Gericht: Keine Alternative zu Verkehrsbeschränkungen

Auch die Deutsche Umwelthilfe (DUH) kritisiert die schadstoffträchtigen Stuttgarter Verhältnisse. Sie will am 28. Januar auf einer Pressekonferenz über die Schadstoffsituation in Stuttgart informieren. Bereits im November hat sie wegen der dicken Luft eine Klage gegen Stadt und Land eingereicht. Die Umweltschützer sehen sich durch ein Urteil des Verwaltungsgerichts Wiesbaden in ihrer Haltung bestätigt. Die Wiesbadener Richter hatten einer DUH-Klage stattgegeben und das Land Hessen aufgefordert, in Wiesbaden in den nächsten neun Monaten einen Luftreinhalteplan zu verabschieden. Dabei bestehe zu verkehrsbeschränkenden Maßnahmen „keine Alternative“, so das Gericht. Für die DUH gehören dazu auch Fahrverbote für Diesel und eine Citymaut.

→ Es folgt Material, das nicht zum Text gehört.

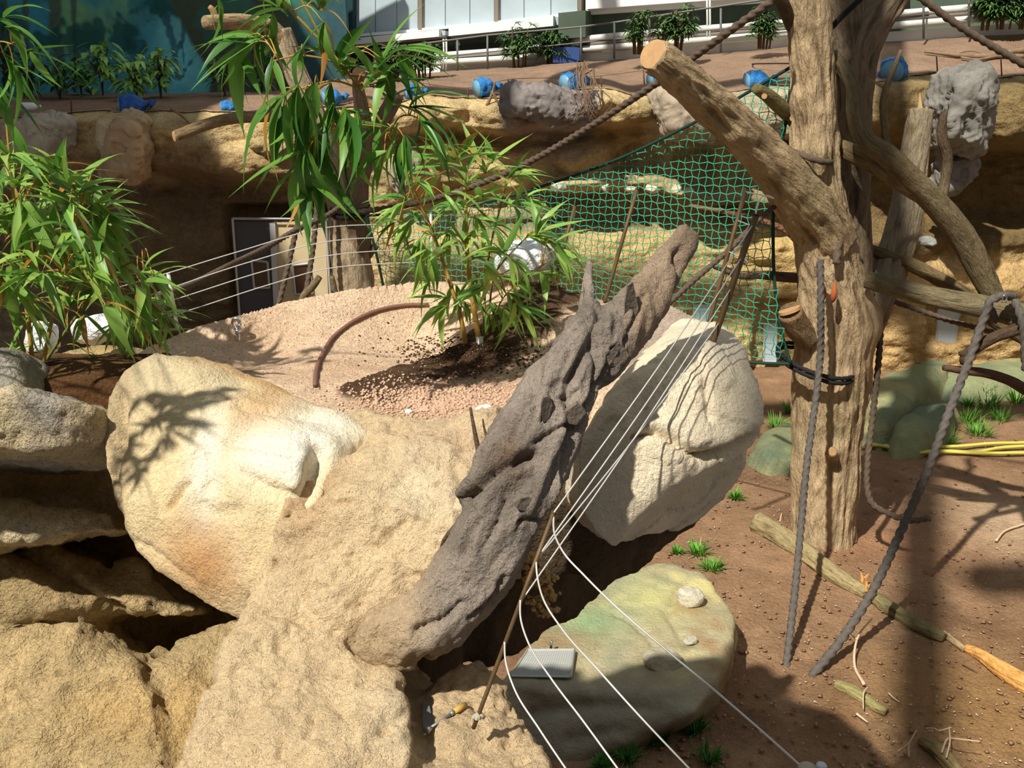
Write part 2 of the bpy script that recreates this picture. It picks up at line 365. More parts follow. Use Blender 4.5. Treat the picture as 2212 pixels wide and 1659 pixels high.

Der VCD erwartet auch in Stuttgart ein vergleichbares Szenario wie in Hessen. Hierzulande gebe es beim Thema Luftreinhaltung ebenfalls eine Verzögerungstaktik. „Das Wiesbadener Urteil dürfte auch die Landesregierung ins Schwitzen bringen“, so Lieb. Denn nun sei klargestellt, dass die Einhaltung der Grenzwerte im Interesse des Gesundheitsschutzes nicht der Beliebigkeit der Entscheider obliegt.